**WHAT YOU SHOULD DO:** Pull out every line with the word "objects".

-- START DATA SEGMENT --

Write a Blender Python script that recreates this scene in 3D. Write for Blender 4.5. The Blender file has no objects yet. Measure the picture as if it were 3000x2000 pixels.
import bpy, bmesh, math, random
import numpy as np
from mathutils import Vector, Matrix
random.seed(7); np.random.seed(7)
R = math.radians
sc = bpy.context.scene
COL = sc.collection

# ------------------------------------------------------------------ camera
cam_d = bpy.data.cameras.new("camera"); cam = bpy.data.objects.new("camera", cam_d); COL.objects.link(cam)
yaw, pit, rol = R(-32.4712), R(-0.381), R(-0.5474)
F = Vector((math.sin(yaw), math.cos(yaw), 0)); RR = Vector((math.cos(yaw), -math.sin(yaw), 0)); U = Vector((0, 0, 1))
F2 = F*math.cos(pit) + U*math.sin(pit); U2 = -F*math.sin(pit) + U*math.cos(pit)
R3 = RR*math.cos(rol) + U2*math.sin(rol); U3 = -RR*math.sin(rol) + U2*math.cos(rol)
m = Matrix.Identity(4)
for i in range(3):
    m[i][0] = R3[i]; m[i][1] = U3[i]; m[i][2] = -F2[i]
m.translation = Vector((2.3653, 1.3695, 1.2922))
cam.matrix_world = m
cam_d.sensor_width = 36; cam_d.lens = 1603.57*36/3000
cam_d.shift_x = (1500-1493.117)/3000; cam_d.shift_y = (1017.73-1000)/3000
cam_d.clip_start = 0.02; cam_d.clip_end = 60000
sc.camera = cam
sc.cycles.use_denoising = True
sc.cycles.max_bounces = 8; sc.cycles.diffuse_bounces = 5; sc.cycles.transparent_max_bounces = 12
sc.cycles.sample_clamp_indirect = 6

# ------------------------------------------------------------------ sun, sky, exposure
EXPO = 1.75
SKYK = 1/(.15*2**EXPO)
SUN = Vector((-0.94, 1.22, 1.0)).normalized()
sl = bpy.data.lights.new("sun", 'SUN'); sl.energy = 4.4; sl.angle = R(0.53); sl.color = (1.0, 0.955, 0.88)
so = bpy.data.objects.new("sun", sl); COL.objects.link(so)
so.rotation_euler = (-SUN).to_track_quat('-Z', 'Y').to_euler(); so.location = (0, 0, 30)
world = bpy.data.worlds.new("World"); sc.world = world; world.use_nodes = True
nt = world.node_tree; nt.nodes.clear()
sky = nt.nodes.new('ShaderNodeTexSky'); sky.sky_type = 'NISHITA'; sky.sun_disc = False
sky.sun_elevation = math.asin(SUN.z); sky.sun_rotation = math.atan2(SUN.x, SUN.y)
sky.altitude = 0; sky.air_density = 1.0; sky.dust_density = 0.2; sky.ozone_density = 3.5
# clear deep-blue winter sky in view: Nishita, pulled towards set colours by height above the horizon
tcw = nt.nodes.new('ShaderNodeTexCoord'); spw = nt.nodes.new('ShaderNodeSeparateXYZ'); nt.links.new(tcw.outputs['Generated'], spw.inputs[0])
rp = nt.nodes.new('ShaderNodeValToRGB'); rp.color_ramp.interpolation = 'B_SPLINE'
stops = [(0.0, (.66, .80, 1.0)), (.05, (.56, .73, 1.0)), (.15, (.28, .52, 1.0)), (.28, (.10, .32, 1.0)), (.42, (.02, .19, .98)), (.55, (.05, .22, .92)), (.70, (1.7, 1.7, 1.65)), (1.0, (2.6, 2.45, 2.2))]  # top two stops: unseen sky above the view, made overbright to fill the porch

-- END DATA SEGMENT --

**FINISHED EXERCISE:**
Write a Blender Python script that recreates this scene in 3D. Write for Blender 4.5. The Blender file has no objects yet. Measure the picture as if it were 3000x2000 pixels.
cam_d = bpy.data.cameras.new("camera"); cam = bpy.data.objects.new("camera", cam_d); COL.objects.link(cam)
so = bpy.data.objects.new("sun", sl); COL.objects.link(so)